Liberia: Bringing Dignity and Durability to Our Infrastructure Development

22 March 2012
opinion

I had just come from the bush with a bundle of wood on my head. With it, I was struggling to mount very bad hill to take a rest at the top, but what I would witness would never leave my memory and would always haunt me about log bridges. As I reached the zenith of the hill, I saw a vehicle on the other side engaging a log bridge on the Kiantahun-Kabalahun road in Kolahun District, Lofa County. As the operator drove through the bridge towards the middle, I heard a very loud noise under the vehicle. As I positioned myself to watch the scene better, the log bridge had broken into pieces with the vehicle immediately falling below into the creek. The conductor (locally referred to as Car Boy) only identified as Musa was crying for help in the muddy water. The accident had left him badly wounded with a broken leg.
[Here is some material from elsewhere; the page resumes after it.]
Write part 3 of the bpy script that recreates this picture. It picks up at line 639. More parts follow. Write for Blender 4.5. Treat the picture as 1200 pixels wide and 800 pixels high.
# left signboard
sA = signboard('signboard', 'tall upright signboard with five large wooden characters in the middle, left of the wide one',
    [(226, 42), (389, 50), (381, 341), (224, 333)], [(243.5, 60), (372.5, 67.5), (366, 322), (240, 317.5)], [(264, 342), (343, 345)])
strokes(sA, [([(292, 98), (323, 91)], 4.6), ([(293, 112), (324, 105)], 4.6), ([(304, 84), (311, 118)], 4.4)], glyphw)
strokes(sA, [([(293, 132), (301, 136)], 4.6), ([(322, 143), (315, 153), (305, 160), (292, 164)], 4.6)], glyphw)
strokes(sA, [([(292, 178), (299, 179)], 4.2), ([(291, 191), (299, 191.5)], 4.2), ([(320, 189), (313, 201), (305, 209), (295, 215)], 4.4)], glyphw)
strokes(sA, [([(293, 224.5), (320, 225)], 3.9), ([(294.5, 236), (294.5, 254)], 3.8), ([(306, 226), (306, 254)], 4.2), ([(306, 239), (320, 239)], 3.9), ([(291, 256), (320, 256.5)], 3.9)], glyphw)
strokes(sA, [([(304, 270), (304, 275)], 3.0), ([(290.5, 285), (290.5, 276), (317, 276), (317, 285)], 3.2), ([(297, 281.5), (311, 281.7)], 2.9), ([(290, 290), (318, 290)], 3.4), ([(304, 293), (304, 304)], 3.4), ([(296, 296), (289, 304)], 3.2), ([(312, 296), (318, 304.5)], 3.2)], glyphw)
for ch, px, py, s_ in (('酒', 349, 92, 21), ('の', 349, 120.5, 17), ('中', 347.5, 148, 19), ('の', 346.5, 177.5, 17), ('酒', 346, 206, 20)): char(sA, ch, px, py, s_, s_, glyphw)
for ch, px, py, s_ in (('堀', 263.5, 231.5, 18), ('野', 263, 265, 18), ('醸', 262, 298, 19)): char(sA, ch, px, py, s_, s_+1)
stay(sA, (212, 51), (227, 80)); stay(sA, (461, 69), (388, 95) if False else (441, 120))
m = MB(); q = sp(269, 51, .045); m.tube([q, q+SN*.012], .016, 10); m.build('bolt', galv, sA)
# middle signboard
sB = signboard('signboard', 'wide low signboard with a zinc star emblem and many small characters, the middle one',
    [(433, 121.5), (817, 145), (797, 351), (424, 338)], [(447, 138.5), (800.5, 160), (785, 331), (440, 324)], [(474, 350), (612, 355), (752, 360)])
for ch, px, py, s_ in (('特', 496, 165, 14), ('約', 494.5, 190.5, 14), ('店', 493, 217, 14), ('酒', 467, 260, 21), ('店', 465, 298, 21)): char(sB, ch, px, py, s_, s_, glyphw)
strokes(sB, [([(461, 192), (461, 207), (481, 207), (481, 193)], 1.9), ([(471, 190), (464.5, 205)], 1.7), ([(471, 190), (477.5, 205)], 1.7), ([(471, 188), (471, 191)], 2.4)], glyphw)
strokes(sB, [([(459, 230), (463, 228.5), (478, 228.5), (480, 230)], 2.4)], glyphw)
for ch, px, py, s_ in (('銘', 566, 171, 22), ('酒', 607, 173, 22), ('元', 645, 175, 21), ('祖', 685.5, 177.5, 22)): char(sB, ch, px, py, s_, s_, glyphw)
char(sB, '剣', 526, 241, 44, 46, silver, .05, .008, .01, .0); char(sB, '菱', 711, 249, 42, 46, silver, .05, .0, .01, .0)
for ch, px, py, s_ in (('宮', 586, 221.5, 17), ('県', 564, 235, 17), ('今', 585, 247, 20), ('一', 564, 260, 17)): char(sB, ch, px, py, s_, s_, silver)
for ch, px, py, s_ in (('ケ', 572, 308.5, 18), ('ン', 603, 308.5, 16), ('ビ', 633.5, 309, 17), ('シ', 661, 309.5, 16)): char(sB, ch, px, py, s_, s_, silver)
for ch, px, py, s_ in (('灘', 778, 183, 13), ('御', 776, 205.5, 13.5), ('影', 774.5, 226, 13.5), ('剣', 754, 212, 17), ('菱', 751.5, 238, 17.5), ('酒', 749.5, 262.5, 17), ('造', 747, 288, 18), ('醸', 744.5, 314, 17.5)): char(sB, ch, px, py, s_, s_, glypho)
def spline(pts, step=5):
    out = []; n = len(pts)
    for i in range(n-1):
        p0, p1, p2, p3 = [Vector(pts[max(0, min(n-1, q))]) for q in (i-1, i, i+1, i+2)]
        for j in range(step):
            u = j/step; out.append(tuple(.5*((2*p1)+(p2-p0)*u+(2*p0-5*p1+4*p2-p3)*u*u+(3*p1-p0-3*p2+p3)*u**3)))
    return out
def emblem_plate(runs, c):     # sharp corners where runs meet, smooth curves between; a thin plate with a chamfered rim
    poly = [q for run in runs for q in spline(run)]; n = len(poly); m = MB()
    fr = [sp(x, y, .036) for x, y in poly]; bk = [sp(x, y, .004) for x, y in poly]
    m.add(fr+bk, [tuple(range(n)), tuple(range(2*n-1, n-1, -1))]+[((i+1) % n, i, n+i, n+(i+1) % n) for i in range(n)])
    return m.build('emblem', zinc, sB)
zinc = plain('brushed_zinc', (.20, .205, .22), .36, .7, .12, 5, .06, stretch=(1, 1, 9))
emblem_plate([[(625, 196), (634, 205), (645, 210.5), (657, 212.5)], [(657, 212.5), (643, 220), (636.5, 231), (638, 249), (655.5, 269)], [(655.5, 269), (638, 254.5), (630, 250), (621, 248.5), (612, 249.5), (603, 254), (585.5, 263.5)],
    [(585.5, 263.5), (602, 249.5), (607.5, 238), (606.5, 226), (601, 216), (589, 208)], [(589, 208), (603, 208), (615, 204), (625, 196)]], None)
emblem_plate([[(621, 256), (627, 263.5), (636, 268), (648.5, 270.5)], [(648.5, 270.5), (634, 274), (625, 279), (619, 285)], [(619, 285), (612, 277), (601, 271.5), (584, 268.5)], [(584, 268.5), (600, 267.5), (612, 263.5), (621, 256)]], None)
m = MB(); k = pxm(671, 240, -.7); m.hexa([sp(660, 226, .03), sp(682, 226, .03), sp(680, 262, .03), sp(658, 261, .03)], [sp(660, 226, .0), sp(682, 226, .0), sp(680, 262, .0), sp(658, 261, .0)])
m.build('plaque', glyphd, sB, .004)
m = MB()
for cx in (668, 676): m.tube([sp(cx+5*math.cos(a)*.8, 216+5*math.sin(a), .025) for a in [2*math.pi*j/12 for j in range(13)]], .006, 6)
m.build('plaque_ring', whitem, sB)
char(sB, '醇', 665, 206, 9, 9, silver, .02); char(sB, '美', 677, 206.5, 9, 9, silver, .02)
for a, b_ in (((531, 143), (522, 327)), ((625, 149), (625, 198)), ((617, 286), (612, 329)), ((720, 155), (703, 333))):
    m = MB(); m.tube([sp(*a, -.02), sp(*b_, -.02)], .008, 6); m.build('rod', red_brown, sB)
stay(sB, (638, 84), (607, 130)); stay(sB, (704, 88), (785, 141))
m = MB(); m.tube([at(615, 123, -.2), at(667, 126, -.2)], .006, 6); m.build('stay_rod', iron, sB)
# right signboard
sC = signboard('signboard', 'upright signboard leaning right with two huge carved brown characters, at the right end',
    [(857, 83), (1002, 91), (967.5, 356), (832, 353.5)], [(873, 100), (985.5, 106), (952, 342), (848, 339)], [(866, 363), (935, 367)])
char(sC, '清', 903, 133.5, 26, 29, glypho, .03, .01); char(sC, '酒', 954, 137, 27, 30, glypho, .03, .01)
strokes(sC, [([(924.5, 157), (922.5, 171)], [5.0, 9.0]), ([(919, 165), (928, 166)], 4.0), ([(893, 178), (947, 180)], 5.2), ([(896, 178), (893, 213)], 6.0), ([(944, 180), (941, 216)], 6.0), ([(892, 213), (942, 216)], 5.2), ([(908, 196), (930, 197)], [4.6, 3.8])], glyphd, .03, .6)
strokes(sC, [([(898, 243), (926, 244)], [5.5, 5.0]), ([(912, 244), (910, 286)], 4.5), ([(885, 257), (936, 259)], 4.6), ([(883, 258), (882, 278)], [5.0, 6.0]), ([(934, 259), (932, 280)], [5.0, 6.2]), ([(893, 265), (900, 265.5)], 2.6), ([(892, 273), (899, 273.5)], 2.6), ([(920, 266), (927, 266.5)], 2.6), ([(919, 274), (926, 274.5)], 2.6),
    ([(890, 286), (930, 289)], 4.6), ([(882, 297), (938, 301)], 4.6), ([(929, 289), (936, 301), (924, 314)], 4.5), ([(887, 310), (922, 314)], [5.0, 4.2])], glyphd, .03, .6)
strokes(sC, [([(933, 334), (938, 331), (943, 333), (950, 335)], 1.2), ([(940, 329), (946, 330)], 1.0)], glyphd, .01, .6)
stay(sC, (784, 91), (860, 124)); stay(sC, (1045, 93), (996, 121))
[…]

"O God, I am dying, somebody please help me", he yelped, as blood oozed from his wounded head and broken leg. That was the first time I ever saw human bone. But besides the human injury, all the goods on the vehicle, mainly coffee and coco, got damaged causing huge economic loss to the occupants of the vehicles. So terrible was that day to me that I was unable to do the normal children's play. My grandmother, apparently noticing that I was traumatized by this horrible incident, asked me to take bath and go to bed. That was way there in 1985, when I was just 12, and the memory had never left me. Each time I cross over a log bridge, I am punished by that small boy's scene.